Written exercise
Go through the listing below and gather every line with the word "picture".

++++ Data lines ++++

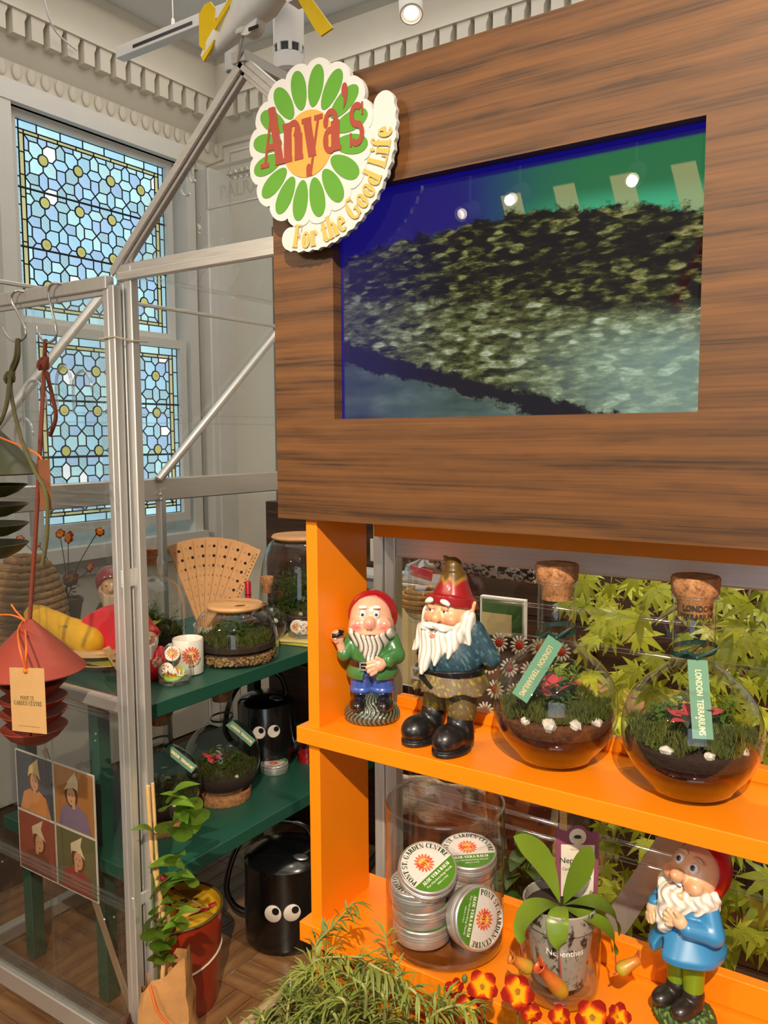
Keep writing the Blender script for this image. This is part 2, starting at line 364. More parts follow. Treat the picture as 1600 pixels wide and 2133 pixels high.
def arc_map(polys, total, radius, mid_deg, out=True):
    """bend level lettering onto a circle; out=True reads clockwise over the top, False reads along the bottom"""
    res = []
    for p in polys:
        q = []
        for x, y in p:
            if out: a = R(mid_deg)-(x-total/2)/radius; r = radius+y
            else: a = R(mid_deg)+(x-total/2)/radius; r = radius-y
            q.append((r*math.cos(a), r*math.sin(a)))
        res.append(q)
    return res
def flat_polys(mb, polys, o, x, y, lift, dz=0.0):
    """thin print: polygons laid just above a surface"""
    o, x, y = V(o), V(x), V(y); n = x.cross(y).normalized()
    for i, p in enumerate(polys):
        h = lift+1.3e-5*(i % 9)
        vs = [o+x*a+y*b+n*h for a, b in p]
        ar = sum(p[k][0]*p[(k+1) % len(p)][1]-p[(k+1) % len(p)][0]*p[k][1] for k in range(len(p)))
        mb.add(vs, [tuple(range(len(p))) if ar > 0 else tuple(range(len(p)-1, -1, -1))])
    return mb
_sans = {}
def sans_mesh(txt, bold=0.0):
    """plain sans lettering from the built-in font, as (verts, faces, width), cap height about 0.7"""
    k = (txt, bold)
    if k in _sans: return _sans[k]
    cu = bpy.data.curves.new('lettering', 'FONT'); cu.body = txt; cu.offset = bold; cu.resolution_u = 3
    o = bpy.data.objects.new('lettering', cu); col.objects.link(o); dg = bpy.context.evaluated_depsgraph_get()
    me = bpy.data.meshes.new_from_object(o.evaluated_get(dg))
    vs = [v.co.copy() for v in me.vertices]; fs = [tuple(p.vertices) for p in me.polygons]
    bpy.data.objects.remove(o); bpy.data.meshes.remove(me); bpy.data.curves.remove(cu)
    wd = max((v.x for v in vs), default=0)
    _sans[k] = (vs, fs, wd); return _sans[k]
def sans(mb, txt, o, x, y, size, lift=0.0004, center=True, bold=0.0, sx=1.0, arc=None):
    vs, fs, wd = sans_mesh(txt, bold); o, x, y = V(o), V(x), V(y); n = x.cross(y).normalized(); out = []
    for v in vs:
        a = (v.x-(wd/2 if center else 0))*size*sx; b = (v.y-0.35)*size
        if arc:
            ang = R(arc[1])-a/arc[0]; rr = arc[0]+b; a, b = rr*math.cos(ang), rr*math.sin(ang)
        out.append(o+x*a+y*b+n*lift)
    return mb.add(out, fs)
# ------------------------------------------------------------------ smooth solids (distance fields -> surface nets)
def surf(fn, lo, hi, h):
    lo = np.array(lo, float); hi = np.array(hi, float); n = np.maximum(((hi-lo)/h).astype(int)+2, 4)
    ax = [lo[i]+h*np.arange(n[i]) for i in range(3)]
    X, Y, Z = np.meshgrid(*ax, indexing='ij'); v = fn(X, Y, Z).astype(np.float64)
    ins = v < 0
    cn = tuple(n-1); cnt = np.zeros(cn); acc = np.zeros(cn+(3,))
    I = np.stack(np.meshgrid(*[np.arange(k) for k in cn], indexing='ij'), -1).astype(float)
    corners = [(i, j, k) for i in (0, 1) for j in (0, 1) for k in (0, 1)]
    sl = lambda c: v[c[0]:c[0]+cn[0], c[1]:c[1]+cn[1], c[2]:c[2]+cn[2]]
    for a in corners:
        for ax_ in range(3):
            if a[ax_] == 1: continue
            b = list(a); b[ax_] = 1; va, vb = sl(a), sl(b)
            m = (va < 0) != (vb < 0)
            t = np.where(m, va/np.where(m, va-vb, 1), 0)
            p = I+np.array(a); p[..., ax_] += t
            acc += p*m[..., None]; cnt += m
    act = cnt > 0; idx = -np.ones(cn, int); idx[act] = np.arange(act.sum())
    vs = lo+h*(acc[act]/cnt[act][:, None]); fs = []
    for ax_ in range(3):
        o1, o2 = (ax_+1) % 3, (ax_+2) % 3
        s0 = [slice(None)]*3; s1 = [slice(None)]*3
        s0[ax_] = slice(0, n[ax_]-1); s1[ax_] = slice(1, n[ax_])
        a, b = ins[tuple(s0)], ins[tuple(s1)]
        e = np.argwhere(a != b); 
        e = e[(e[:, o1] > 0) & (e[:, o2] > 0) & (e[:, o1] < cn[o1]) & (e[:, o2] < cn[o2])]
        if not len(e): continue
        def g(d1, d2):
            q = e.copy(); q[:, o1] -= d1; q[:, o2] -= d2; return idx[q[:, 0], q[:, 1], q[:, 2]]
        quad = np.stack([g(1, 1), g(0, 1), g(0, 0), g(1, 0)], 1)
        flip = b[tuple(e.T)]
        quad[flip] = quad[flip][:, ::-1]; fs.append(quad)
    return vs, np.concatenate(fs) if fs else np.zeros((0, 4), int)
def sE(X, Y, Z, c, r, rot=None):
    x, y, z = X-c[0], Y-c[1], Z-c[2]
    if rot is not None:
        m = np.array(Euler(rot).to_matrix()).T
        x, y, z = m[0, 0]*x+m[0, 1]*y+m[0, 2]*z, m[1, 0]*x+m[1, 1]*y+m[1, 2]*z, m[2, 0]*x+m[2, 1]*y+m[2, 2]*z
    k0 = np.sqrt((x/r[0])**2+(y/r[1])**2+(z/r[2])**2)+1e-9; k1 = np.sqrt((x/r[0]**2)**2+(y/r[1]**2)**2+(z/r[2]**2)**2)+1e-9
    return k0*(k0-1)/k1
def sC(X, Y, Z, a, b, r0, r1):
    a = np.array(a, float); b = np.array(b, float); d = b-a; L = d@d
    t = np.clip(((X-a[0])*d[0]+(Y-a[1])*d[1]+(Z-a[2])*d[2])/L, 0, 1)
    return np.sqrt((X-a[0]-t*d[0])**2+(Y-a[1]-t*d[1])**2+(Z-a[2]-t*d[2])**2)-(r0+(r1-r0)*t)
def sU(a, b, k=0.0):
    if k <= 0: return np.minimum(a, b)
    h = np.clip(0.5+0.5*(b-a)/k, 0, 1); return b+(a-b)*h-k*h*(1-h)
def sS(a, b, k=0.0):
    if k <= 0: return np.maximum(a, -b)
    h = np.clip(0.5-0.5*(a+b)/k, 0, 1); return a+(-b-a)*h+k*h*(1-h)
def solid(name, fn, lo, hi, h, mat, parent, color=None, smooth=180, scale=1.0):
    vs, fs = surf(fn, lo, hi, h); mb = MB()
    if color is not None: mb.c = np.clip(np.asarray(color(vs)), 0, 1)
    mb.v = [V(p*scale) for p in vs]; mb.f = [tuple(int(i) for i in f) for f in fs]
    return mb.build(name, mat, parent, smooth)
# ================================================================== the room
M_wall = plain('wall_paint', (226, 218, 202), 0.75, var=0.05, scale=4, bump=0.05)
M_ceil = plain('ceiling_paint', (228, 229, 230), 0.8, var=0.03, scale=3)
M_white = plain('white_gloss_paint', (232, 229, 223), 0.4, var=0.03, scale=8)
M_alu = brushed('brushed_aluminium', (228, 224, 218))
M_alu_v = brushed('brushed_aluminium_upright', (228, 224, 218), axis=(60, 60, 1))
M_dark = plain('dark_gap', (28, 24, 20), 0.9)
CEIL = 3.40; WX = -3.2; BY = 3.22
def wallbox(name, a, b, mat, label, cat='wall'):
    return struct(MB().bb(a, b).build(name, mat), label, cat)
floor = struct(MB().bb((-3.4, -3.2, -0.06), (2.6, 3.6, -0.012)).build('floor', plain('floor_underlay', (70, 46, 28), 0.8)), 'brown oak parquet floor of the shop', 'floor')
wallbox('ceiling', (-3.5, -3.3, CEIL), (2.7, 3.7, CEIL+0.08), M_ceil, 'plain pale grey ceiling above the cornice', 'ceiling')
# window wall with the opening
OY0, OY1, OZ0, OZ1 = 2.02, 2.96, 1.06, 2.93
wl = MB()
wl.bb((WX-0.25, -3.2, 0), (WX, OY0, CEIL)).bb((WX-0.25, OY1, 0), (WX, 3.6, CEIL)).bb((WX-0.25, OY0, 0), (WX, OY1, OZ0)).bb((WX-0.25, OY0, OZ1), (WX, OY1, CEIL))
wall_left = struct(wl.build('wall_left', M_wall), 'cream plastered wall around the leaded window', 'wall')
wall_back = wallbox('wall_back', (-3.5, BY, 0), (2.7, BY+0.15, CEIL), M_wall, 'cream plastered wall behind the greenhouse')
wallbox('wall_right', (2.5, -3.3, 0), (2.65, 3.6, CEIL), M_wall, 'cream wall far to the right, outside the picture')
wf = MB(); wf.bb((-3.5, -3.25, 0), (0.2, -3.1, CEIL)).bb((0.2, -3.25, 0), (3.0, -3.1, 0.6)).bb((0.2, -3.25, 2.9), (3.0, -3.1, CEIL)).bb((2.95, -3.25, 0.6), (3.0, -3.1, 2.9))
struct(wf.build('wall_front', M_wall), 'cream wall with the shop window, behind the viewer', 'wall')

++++
++++ Data lines ++++

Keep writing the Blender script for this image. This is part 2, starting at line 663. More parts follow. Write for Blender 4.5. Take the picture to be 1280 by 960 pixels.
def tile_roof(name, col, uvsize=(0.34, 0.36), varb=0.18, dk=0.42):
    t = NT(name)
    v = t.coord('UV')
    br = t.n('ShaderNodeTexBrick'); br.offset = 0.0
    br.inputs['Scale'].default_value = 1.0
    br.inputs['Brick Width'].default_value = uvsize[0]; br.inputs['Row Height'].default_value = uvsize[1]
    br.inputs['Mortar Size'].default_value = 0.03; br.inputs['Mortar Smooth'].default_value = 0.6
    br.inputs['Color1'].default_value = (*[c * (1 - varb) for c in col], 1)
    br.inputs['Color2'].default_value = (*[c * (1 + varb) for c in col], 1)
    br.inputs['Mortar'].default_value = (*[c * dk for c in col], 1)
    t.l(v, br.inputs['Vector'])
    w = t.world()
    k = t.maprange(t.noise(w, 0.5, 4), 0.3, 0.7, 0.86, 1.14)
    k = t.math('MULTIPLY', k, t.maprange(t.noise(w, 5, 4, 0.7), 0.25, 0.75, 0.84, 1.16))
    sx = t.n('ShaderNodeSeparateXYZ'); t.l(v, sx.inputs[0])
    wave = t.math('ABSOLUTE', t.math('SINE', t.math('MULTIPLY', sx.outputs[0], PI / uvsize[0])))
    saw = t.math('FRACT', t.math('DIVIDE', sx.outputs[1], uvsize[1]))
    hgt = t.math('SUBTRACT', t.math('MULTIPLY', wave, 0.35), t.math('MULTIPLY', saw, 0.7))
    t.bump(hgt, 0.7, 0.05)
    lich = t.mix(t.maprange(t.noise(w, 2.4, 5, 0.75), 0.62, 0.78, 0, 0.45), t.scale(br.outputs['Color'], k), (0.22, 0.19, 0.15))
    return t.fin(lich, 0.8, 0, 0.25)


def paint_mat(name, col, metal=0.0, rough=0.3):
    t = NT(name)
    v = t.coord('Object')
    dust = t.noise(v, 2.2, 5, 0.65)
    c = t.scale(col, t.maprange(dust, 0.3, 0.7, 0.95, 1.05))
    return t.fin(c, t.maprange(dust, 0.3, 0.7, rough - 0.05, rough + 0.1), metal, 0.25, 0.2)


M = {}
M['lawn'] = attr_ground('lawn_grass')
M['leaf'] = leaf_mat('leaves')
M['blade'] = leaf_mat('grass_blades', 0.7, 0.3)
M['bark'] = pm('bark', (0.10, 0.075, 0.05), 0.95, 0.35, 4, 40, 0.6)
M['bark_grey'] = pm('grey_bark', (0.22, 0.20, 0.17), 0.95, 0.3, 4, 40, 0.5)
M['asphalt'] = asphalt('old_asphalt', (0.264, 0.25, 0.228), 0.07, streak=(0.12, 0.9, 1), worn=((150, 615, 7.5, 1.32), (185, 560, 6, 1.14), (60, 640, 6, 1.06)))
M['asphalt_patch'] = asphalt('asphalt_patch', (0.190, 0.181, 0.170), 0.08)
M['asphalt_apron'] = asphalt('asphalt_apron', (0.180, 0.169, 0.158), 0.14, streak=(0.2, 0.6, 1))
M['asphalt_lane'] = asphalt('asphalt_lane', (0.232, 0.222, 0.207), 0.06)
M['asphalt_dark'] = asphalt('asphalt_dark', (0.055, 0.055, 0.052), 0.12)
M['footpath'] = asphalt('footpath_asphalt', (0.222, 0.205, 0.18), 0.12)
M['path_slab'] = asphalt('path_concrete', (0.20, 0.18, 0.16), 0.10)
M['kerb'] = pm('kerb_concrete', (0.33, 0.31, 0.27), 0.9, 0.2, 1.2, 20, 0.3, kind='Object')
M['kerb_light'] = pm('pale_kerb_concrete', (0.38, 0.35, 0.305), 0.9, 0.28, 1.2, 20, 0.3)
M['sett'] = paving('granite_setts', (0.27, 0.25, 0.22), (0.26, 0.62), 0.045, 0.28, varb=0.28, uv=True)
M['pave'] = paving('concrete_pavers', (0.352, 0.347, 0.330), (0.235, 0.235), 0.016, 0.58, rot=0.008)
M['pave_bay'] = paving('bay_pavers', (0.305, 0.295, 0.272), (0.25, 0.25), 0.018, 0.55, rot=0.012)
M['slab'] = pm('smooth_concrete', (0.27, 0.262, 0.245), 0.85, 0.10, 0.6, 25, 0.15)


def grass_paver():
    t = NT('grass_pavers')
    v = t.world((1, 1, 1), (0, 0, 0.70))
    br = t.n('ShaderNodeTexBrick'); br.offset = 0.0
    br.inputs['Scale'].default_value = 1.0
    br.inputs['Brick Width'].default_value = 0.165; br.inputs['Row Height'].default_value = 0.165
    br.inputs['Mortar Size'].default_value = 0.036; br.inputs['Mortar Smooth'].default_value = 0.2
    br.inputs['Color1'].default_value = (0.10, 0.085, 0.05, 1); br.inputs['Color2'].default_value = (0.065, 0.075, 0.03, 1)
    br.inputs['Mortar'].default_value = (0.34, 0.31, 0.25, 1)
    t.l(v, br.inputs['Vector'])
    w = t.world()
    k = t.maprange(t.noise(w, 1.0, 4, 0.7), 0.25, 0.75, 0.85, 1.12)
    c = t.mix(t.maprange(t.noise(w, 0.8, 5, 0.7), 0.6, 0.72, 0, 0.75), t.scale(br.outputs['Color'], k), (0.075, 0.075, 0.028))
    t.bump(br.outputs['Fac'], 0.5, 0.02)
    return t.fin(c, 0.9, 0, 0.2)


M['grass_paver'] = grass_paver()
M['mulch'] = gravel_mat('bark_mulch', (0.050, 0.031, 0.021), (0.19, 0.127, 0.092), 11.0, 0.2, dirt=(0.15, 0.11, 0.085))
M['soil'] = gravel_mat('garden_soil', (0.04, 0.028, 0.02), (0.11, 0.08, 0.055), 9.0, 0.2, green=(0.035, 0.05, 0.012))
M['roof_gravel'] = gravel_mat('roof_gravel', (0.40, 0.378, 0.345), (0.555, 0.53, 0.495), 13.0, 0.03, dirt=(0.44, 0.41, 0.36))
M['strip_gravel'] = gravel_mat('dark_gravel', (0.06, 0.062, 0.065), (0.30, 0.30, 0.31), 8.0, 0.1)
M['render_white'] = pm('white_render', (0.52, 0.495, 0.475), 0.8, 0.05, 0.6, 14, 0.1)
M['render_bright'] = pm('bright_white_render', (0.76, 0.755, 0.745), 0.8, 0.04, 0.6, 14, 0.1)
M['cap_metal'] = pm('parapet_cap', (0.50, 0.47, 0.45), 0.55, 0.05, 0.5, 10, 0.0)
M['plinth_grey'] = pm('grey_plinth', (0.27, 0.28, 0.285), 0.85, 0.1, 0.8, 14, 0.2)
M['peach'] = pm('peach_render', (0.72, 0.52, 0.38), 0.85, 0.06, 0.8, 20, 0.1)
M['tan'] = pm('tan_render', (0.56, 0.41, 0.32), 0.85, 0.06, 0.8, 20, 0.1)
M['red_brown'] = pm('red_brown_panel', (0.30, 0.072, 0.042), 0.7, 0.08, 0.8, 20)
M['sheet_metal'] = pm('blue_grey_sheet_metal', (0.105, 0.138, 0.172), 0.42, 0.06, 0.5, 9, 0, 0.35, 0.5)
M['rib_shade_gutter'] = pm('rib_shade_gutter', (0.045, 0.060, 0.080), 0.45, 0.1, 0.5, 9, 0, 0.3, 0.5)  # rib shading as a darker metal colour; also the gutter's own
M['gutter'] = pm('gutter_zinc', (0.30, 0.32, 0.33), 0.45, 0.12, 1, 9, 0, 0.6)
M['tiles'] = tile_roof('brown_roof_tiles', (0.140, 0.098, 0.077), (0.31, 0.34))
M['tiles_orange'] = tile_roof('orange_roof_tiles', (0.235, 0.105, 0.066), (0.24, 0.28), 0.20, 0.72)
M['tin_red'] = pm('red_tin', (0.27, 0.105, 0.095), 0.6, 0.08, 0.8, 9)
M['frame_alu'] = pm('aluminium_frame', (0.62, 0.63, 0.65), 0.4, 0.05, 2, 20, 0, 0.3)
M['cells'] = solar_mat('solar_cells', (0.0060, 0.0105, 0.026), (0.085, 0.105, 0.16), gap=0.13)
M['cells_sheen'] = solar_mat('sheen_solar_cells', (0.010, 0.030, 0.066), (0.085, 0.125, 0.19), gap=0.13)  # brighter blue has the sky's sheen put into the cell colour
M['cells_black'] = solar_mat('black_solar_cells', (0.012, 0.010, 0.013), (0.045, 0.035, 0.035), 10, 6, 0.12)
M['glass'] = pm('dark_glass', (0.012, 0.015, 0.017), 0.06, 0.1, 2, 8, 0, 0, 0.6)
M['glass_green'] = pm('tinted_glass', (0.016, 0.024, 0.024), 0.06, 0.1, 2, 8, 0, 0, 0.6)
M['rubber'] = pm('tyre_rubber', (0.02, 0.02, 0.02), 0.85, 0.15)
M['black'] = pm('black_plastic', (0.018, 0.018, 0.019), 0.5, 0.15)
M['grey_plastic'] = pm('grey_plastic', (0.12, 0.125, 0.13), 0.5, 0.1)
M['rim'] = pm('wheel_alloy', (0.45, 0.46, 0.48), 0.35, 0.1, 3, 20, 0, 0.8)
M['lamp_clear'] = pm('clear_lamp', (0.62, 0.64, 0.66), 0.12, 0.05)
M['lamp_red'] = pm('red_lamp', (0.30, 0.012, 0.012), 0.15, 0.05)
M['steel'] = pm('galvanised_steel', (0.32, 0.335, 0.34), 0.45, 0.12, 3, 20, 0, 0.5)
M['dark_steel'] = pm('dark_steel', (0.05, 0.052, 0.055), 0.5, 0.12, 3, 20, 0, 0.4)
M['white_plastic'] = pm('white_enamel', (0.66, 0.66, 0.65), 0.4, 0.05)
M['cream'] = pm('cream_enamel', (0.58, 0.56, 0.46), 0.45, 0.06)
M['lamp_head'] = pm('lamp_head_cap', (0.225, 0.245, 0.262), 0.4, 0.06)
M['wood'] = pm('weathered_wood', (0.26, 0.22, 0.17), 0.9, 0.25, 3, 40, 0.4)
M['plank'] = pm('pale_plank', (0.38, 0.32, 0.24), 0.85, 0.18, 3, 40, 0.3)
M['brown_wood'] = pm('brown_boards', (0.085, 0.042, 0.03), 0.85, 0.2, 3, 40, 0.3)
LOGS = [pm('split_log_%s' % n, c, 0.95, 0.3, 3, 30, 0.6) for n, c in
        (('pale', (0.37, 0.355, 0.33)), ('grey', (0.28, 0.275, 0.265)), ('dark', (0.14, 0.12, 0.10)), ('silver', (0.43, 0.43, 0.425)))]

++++

Exercise response
Keep writing the Blender script for this image. This is part 2, starting at line 364. More parts follow. Treat the picture as 1600 pixels wide and 2133 pixels high.
wallbox('wall_right', (2.5, -3.3, 0), (2.65, 3.6, CEIL), M_wall, 'cream wall far to the right, outside the picture')
Keep writing the Blender script for this image. This is part 2, starting at line 663. More parts follow. Write for Blender 4.5. Take the picture to be 1280 by 960 pixels.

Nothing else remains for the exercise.